Usually the man is to be successful, in a corporate job, in a suit and a woman if she’s a working woman is generally portrayed in a dress and if she’s management some corporations expect her to dress in pants. The man has short hair and women long hair up until a woman reaches a certain age, then society expects her to cut her hair short.

Love is not about a job title, nor is it about what someone does. That’s just the outer dressing. What counts is what is on the inside and how that person is, not just outwardly, but when no one is looking, without an audience and how he or she is naturally.

But the truth of all of this is both men and women want to be loved – a woman wants to be loved not for what she looks like or what she does, while a man wants to be loved for what he contributes, but more important he wants to be appreciated and respected for who he is and what he does.

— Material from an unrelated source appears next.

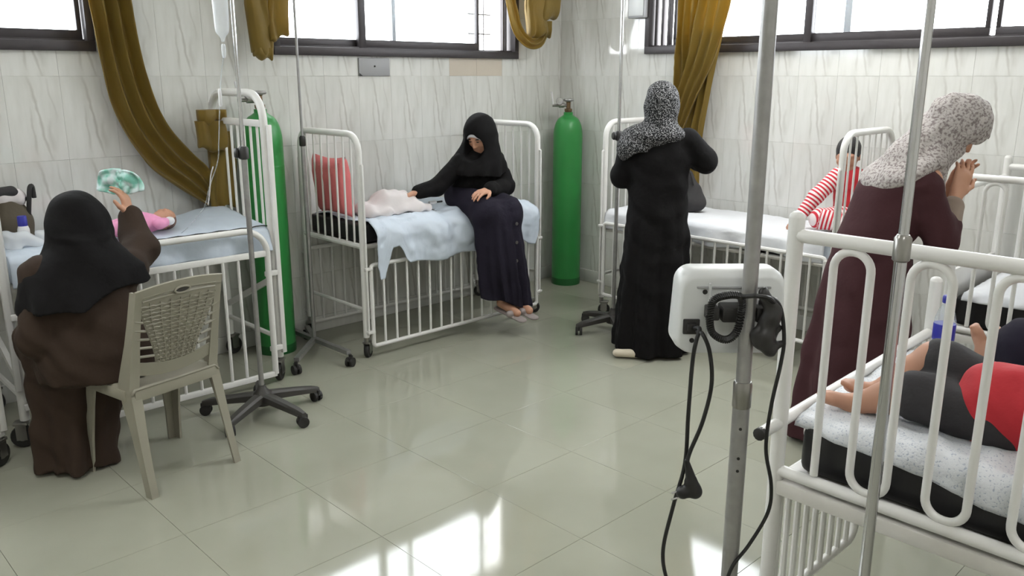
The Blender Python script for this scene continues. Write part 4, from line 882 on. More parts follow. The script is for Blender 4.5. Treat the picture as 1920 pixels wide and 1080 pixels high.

There is a secret layer that rarely gets exposed in all of this. Both genders want love for who they are–on the inside, the rough edges of our emotional side that we all have, what we sometimes refer to as ‘ugly’ feelings. So if we all have the flip side of what we present to the world, we no longer have to pretend that they don’t exist. We are here to recognize and own the primal side of our darker emotions of jealousy, anger, sadness, greed, lust and hate. We have awareness now, we can deal with these primal feelings for they are here for us to recognize, to teach us about ourselves, to learn and grow from them and gain mastery of them, to grow ourselves up to become wiser men and women.

If we realize that these feelings come from a skewed picture of who we have thought we are or were, and see them in the light of day, we can mature beyond the projections of our un-owned self & unmet childhood needs, lessen the grip of emotions and their hold.  We can move towards the maturity we seek in ourselves and within our partner, so we both can attain the grown up love we are looking for.